Imaging clouds in motion and training radar dishes on the skies can provide some wind data, but these techniques are limited when it comes to studying air currents in better weather. “Microwave radar can only observe the wind in cloudy weather, but cannot do anything on a clear day,” Liu said. “The better the atmospheric visibility, the higher the [Doppler] lidar’s performance.”
The Doppler lidar system devised by Liu’s team uses a 532-nm diode-pumped Nd:YAG laser set to scan a wedge of sky at up to 10° per second. At a rate of 2.8 kHz, the pulses spread out across the sea surface, reflecting back when they strike airborne particles. The reflections are captured by a 305-mm Schmidt-Cassegrain telescope connected via optical fiber to a nonpolarizing beamsplitter that sends one signal to a photomultiplier tube and the other through an iodine filter to a second photon counter. The filter was used to separate the Doppler-shifted signal from backscattered light.
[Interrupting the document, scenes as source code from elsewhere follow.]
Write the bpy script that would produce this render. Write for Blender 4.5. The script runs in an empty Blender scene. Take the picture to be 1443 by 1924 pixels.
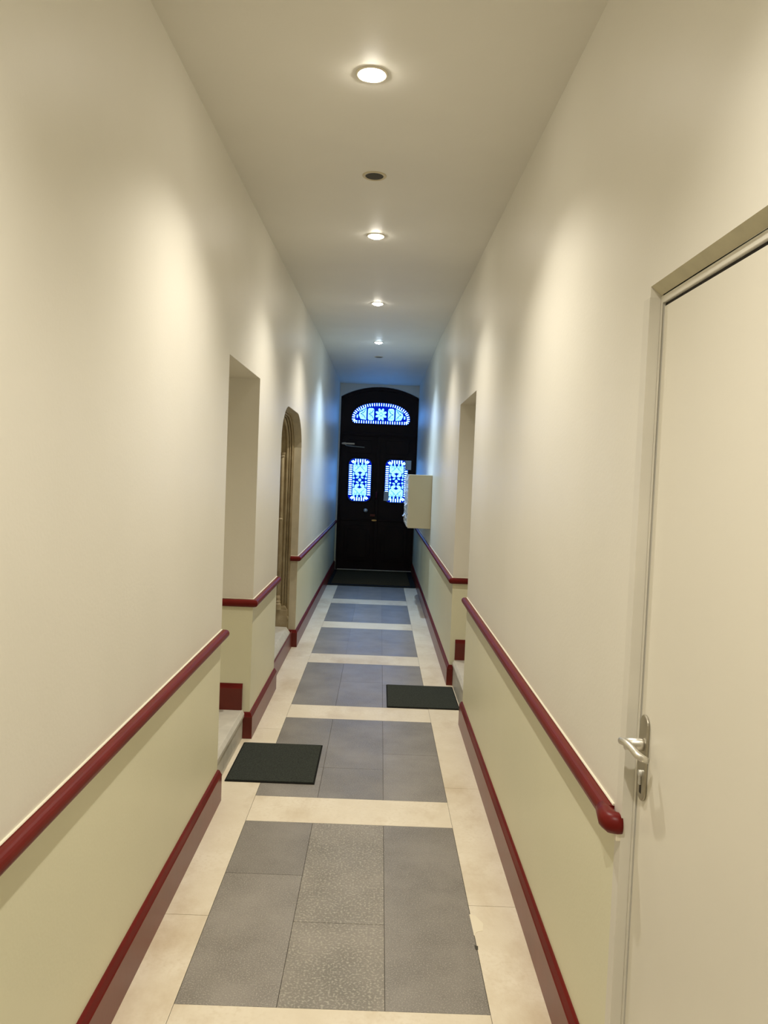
import bpy, bmesh, math, random
from mathutils import Vector
random.seed(7)
S = bpy.context.scene
COL = S.collection
PI = math.pi

# ------------------------------------------------------------------ camera
CAM_F, CAM_YAW, CAM_PITCH, CAM_ROLL = 1450.6, 0.006095, -0.046376, 0.039743
cd = bpy.data.cameras.new('camera'); cam = bpy.data.objects.new('camera', cd); COL.objects.link(cam)
cd.sensor_fit = 'VERTICAL'; cd.sensor_height = 24.0; cd.sensor_width = 18.0
cd.lens = CAM_F / 1924 * 24.0
cd.clip_start = 0.02
fw = Vector((math.sin(CAM_YAW)*math.cos(CAM_PITCH), math.cos(CAM_YAW)*math.cos(CAM_PITCH), math.sin(CAM_PITCH)))
r0 = Vector((math.cos(CAM_YAW), -math.sin(CAM_YAW), 0)); u0 = r0.cross(fw)
rr = r0*math.cos(CAM_ROLL) + u0*math.sin(CAM_ROLL); uu = -r0*math.sin(CAM_ROLL) + u0*math.cos(CAM_ROLL)
from mathutils import Matrix
cam.matrix_world = Matrix(((rr.x, uu.x, -fw.x, 0), (rr.y, uu.y, -fw.y, 0), (rr.z, uu.z, -fw.z, 1.65), (0, 0, 0, 1)))
S.camera = cam

# ------------------------------------------------------------------ world, exposure, lamp settings
w = bpy.data.worlds.new('world'); S.world = w; w.use_nodes = True
w.node_tree.nodes['Background'].inputs[0].default_value = (0.55, 0.7, 1.0, 1)
w.node_tree.nodes['Background'].inputs[1].default_value = 0.3
S.view_settings.view_transform = 'Standard'; S.view_settings.look = 'None'
S.view_settings.gamma = 1.0; S.view_settings.use_curve_mapping = False
S.view_settings.exposure = 0.84
LAMP_WATTS, LAMP_COLOR, LAMP_CONE, LAMP_BLEND = 57.0, (1.0, 0.935, 0.825), 123, 1.0
PANE_GLOW = 5.0

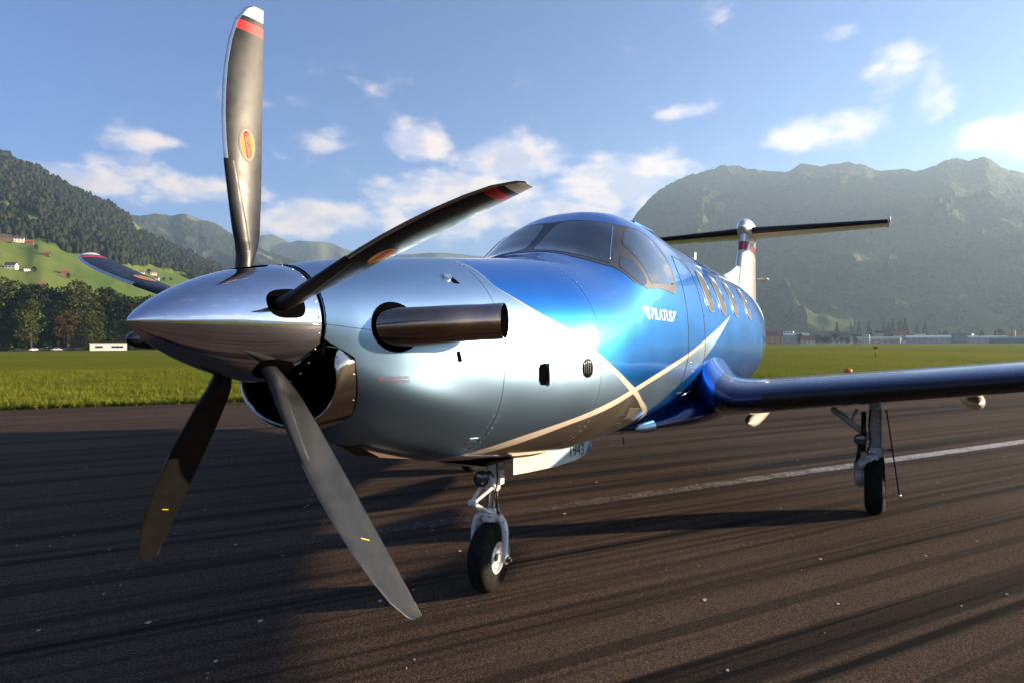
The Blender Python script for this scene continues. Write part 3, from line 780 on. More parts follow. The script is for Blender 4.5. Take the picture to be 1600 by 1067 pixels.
# latches and hinges along the cowl seams
for x, z in ((1.20, 1.69), (1.63, 1.585), (1.86, 1.603), (2.24, 1.592), (1.62, 1.13)):
    ll = side_poly('cowl_latch', [(x - .05, z + .012), (x + .004, z + .012), (x + .004, z - .012), (x - .05, z - .012)], M_silver, .0022)
    for dx, dz in ((.012, .012), (.012, -.012), (.026, 0.)):
        t_ = float(side_t(x + dx, z + dz)); P0 = surf(np.array([x + dx]), np.array([t_]))[0]; N0 = surf_n(np.array([x + dx]), np.array([t_]))[0]
        MB().lathe([(-.001, .005), (.003, .0045), (.004, 0.)], P0, N0, 8).build('latch_screw', M_grill, ll, smooth=True)
# skin fasteners that catch the sun
def rivet_row(name, pts, rad=.004):
    q = MB()
    for x, t_ in pts:
        P0 = surf(np.array([x]), np.array([t_]))[0]; N0 = surf_n(np.array([x]), np.array([t_]))[0]
        q.lathe([(-.001, rad), (rad * .6, rad * .8), (rad * .9, 0.)], P0, N0, 6)
    return structure(q.build(name, M_bolt if rad > .003 else M_silver, plane, smooth=True), 'stuff')
rivet_row('fastener_row', [(2.50, t_) for t_ in np.linspace(3.55, 4.4, 16)], .0032)
rivet_row('fastener_row', [(5.12, float(side_t(5.12, z))) for z in np.linspace(1.3, 2.5, 7)] + [(7.9, float(side_t(7.9, z))) for z in (1.5, 1.3, 1.62, 2.0)] + [(8.5, float(side_t(8.5, z))) for z in (1.4, 1.55)] + [(4.72, 3.45), (4.55, 3.34), (3.95, 3.2)], .006)

for X_ in (1.628, 1.672, 2.448, 2.492):
    rivet_row('fastener_row', [(X_, t_) for t_ in np.arange(1.75, 4.35, .072) if not (X_ < 1.66 and abs(t_ - 3.14) < .12)], .0026)
rivet_row('fastener_row', [(x_, float(side_t(np.array(x_), 1.655 if x_ < 2.5 else 1.6)) ) for x_ in np.arange(1.72, 2.44, .06)], .0026)
for X_ in (4.30, 6.55, 7.45, 8.95): rivet_row('fastener_row', [(X_, t_) for t_ in np.arange(1.9, 3.6, .06)], .0024)

# ---- lettering
def text_mesh(txt, size=1., bold=0., xscale=1.):
    cu = D.curves.new('lettering', 'FONT'); cu.body = txt; cu.size = size; cu.offset = bold; cu.resolution_u = 4
    o = D.objects.new('lettering', cu); COL.objects.link(o); bpy.context.view_layer.update()
    me = D.meshes.new_from_object(o.evaluated_get(bpy.context.evaluated_depsgraph_get()))
    V = np.array([tuple(v.co)[:2] for v in me.vertices]); F = [list(q.vertices) for q in me.polygons]
    D.objects.remove(o); D.meshes.remove(me); D.curves.remove(cu)
    V[:, 0] -= V[:, 0].min(); V[:, 1] -= V[:, 1].min(); V[:, 0] *= xscale
    return V, F
def text_on_side(name, txt, x0, z0, width, height, m_, off=.0022, bold=.0, parent=None, slant=0., dz=0.):
    V, F = text_mesh(txt, 1., bold)
    V[:, 0] *= width / V[:, 0].max(); V[:, 1] *= height / V[:, 1].max()
    X = x0 + V[:, 0] + slant * V[:, 1]; Z = z0 + V[:, 1] + dz * V[:, 0]
    t = side_t(X, Z); P = surf(X, t) + surf_n(X, t) * off
    o = mesh(name, P, F, m_, parent or plane, smooth=False)
    return o
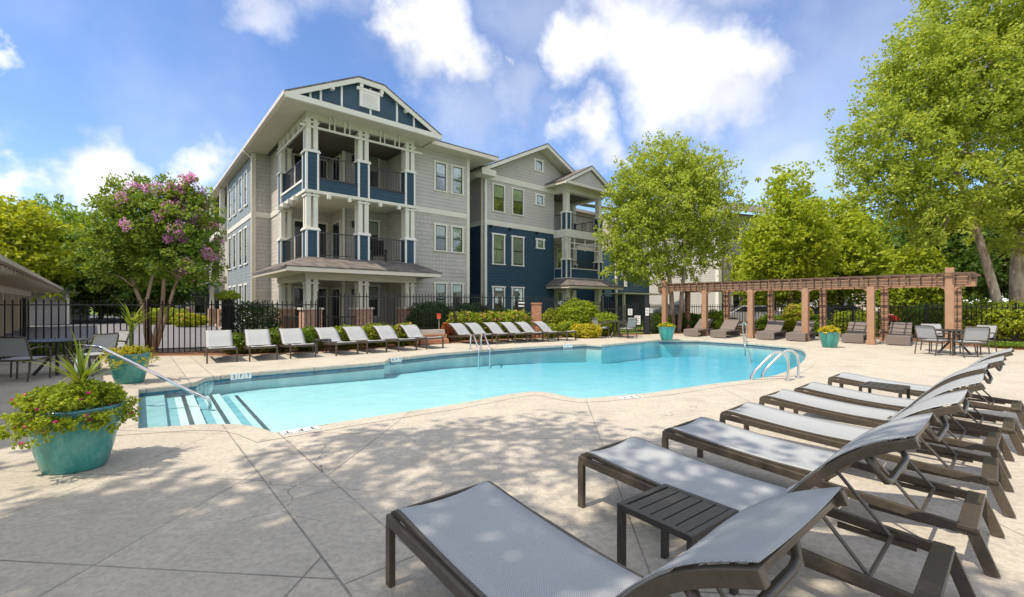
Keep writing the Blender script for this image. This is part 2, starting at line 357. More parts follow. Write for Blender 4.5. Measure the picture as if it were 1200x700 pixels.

Deviations between the original 532-nm output and the wavelength of the returned signal provide the Doppler information that gives wind speed and direction at every point in the swath cut by the lidar’s beams.
To boost the sensitivity of the system, the researchers used laser pulses in single-longitudinal mode, which they accomplished by minimizing the pulse buildup time via seeding the Nd:YAG laser with a continuous-wave laser. As reported in the July 1, 2008, issue of Optics Letters, they obtained real-time wind data with a horizontal resolution of 50 to 100 m and a temporal resolution of 2 to 10 min. According to Liu, this resolution is sufficiently high for many applications.
The team installed the Doppler lidar system in a van for mobility and has tested it at sailing regattas near the campus. Most recently, group members supplied real-time data for the Olympic sailing events, which were held at the Qingdao International Marina. International rules prohibit giving data directly to the competitors, but the information was provided to the national weather administration and then passed on equitably to all sailing teams.
Liu said that, although happy with the lidar system’s performance at the Olympics, he and his colleagues want to shrink and automate it. They also believe that it could be used in other sports affected by changing winds. In archery, for example, air currents can affect an arrow’s flight from bow to target, even when the archer is shooting in an indoor range.
For the landlubbers
If prowling the open seas isn’t your cup of bilge water, then perhaps you have joined the swarms of people who have adopted cycling as a major means of locomotion for recreation, for commuting to work or for doing errands close to home.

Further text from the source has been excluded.